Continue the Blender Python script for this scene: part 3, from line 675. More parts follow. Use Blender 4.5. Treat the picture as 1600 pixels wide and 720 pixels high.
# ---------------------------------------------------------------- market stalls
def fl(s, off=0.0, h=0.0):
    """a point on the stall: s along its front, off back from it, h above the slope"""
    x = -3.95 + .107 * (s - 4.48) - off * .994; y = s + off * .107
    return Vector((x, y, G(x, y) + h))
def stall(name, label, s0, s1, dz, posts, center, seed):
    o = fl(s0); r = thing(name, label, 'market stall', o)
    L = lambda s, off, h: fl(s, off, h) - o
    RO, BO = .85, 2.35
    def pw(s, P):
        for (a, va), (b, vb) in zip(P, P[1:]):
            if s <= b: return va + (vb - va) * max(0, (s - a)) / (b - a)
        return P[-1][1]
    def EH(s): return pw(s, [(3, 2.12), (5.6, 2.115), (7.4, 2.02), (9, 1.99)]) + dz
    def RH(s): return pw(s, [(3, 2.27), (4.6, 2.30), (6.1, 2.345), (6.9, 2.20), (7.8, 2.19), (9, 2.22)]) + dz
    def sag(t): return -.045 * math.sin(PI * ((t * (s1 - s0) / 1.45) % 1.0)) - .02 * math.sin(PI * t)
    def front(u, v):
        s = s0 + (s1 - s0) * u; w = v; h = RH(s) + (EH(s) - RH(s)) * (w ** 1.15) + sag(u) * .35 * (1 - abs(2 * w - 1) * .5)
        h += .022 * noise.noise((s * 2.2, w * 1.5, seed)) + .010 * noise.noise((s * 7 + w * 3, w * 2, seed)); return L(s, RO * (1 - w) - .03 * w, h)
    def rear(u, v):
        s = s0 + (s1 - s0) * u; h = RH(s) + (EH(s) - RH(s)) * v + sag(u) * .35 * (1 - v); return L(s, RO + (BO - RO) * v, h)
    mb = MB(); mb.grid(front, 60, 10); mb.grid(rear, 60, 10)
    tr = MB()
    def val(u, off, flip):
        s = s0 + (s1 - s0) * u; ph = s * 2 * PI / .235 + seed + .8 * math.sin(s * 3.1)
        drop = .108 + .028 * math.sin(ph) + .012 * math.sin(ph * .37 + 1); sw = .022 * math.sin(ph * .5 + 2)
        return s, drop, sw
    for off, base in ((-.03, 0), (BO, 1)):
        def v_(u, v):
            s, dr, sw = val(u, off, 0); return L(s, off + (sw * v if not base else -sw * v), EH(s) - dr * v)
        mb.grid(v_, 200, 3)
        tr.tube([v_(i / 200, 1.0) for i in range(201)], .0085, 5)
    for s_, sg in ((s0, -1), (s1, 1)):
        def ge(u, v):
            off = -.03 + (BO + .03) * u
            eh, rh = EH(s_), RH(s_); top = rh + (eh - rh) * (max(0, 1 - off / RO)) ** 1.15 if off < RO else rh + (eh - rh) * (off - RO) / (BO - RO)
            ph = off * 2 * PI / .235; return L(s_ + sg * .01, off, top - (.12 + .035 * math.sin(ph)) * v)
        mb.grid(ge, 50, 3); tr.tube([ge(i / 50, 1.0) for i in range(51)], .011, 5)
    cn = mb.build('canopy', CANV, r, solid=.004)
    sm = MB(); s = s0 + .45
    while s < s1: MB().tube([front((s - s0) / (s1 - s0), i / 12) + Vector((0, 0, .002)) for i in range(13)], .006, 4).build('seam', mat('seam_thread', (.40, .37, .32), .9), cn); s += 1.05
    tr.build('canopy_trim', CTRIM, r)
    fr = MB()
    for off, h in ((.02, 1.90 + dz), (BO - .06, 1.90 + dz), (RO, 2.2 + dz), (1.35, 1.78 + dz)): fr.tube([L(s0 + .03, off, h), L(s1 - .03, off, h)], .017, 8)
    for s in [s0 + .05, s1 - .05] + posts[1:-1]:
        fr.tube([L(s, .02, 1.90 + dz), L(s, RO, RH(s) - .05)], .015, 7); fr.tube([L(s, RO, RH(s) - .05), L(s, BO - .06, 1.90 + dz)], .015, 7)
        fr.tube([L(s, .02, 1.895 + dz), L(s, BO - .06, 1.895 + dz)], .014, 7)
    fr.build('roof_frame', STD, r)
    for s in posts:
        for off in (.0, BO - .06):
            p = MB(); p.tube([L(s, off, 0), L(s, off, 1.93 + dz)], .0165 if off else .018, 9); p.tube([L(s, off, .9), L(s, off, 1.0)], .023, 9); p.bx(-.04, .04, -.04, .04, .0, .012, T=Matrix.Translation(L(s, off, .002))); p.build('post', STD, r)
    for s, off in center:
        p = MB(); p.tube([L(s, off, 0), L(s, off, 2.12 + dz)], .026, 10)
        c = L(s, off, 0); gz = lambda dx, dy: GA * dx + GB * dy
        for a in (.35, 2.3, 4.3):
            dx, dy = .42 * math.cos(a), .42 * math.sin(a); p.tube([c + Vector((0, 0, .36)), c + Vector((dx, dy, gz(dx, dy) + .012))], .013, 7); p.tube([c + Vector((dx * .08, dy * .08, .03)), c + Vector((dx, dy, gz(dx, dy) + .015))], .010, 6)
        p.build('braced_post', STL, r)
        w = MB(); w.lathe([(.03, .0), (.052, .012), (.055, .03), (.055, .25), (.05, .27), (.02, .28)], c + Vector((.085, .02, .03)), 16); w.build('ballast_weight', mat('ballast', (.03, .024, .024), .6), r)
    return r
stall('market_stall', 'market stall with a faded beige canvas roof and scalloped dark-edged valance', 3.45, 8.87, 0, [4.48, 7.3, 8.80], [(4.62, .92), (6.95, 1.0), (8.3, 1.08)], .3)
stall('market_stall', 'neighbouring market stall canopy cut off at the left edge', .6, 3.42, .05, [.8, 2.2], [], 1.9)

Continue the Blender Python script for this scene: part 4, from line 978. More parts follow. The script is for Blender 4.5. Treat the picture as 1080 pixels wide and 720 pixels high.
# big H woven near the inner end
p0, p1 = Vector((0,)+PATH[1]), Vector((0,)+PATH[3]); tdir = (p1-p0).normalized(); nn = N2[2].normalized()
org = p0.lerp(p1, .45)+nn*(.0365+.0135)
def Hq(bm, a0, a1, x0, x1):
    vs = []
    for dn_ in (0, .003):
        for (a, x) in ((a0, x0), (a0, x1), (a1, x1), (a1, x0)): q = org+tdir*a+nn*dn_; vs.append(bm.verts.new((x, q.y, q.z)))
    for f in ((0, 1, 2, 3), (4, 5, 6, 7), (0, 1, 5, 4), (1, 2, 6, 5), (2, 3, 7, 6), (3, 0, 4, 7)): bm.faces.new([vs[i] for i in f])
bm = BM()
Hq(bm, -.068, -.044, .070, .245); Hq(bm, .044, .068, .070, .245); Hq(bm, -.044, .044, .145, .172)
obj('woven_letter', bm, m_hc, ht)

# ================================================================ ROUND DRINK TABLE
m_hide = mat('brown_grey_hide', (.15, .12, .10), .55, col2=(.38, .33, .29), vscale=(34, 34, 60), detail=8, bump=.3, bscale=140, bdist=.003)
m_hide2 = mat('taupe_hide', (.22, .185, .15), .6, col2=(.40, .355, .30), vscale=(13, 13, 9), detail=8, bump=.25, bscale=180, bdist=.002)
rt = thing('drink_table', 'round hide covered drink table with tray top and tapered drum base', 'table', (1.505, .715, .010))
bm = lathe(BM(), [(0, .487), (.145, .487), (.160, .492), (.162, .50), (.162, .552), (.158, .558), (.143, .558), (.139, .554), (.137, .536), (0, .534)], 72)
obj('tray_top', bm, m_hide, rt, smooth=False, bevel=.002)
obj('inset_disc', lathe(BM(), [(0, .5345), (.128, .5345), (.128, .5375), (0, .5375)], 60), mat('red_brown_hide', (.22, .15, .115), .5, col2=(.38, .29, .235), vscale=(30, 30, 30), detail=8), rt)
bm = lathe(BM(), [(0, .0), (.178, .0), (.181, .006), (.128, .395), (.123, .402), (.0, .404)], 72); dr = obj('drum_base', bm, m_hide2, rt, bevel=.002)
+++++
From the entries, report each line that includes the word "wide".

Continue the Blender Python script for this scene: part 3, from line 675. More parts follow. Use Blender 4.5. Treat the picture as 1600 pixels wide and 720 pixels high.
Continue the Blender Python script for this scene: part 4, from line 978. More parts follow. The script is for Blender 4.5. Treat the picture as 1080 pixels wide and 720 pixels high.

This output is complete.